**Supplied material:**

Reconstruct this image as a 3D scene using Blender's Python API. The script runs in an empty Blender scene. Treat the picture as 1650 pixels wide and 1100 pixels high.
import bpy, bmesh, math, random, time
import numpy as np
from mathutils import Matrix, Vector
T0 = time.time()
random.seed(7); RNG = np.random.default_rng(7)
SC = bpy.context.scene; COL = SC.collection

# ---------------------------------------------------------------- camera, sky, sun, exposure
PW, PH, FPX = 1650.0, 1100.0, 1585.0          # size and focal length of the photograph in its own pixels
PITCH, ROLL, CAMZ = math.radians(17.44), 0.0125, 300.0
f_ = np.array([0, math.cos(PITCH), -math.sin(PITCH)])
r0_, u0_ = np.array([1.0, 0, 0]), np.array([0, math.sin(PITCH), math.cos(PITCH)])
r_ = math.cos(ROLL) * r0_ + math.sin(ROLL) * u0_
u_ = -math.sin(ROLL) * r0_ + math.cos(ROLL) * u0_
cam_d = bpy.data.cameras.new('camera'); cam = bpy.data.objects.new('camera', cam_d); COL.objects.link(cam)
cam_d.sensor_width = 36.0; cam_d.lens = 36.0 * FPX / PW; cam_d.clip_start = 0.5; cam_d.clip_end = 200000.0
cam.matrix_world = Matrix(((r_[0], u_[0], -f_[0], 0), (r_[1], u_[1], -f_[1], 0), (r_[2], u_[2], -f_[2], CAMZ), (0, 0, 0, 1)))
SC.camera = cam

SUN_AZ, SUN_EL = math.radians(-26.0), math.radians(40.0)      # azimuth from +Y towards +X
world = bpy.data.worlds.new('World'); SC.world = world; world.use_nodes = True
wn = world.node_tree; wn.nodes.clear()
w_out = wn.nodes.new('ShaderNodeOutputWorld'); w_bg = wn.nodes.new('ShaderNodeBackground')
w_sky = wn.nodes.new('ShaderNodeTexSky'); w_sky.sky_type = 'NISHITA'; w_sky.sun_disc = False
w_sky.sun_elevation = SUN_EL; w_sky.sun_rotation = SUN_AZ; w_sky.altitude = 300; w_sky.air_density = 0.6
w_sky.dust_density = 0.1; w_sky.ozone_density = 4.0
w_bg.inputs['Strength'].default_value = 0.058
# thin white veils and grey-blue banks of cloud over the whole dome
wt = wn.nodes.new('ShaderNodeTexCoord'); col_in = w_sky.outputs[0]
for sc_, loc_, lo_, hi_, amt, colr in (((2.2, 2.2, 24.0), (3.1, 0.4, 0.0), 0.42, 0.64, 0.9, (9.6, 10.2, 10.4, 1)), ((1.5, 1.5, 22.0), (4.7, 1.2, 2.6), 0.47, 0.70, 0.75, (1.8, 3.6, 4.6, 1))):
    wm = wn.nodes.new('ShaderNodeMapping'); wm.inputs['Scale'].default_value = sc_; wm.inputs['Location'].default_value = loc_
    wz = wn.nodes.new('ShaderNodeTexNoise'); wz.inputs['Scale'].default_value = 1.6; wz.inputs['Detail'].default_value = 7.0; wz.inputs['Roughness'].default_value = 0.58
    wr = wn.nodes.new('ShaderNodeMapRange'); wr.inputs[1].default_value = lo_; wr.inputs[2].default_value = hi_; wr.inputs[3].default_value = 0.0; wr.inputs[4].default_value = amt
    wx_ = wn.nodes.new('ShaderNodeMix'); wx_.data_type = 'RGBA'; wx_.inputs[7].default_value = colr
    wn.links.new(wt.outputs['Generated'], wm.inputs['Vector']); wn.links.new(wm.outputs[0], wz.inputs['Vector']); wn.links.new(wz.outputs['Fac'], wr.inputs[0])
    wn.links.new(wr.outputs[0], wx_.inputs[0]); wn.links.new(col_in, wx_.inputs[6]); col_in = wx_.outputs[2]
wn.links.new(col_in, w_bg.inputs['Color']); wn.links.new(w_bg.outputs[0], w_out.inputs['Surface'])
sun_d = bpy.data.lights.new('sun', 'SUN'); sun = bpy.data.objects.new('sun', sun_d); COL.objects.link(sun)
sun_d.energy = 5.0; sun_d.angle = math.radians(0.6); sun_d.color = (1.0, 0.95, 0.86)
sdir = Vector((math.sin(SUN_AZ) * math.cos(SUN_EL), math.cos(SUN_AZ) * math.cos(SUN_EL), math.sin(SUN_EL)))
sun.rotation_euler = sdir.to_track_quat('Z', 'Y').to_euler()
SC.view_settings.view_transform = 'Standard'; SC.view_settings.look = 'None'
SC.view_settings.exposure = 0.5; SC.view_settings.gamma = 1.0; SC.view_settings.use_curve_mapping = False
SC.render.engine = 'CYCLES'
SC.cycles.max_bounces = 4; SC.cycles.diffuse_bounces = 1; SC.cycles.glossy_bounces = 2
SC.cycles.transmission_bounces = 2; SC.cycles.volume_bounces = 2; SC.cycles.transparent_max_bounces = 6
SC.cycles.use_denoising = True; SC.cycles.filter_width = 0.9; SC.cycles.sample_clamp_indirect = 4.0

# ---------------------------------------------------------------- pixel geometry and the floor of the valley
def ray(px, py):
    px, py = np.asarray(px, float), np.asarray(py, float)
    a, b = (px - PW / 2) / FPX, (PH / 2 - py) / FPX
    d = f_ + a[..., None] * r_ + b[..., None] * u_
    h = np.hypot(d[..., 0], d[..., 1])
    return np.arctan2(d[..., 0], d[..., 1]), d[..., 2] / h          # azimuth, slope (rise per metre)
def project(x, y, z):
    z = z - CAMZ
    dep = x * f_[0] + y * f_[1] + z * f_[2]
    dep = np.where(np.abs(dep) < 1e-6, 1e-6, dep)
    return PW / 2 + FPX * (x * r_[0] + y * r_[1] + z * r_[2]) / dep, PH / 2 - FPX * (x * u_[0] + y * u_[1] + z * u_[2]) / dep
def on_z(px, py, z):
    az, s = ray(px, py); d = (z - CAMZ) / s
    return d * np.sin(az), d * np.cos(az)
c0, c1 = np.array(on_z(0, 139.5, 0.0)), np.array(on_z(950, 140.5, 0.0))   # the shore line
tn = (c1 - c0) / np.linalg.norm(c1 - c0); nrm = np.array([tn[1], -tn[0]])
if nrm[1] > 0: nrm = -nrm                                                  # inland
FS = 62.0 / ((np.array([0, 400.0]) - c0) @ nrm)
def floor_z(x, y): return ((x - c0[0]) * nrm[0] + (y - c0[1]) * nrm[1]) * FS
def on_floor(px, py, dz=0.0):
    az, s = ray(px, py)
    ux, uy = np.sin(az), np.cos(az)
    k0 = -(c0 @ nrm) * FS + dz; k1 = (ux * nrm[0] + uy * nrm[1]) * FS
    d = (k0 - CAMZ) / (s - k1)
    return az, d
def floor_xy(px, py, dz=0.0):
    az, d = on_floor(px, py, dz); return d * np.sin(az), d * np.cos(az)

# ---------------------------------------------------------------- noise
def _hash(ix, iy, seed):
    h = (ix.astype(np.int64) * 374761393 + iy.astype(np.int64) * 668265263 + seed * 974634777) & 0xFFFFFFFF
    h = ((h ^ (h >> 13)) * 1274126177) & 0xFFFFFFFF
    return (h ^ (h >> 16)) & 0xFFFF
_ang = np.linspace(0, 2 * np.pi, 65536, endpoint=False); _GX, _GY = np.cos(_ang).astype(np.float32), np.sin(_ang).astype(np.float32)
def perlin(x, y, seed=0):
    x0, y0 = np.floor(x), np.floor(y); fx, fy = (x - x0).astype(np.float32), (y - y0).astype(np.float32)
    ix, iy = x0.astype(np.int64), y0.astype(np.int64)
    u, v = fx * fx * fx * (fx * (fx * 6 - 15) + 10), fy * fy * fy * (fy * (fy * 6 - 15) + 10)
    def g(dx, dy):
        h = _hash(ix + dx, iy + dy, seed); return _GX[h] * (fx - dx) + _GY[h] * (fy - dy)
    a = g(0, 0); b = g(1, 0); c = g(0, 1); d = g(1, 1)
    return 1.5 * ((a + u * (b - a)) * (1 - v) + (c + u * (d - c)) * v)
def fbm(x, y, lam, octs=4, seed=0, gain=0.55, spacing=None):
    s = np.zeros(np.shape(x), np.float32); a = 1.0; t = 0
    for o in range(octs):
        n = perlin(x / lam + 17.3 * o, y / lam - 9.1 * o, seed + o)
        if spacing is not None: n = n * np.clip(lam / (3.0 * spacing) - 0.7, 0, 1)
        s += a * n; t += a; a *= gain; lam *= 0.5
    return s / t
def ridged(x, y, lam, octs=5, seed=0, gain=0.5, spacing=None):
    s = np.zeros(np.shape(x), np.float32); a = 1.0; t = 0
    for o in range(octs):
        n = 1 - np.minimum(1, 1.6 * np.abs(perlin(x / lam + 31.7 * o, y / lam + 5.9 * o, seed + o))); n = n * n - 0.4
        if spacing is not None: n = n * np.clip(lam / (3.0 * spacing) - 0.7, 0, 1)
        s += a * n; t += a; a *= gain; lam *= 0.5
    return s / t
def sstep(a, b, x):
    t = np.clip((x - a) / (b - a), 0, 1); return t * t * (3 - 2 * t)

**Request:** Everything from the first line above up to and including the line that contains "SC = bpy.context.scene; COL = SC.collection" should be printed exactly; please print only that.

**Exercise solution:**
Reconstruct this image as a 3D scene using Blender's Python API. The script runs in an empty Blender scene. Treat the picture as 1650 pixels wide and 1100 pixels high.
import bpy, bmesh, math, random, time
import numpy as np
from mathutils import Matrix, Vector
T0 = time.time()
random.seed(7); RNG = np.random.default_rng(7)
SC = bpy.context.scene; COL = SC.collection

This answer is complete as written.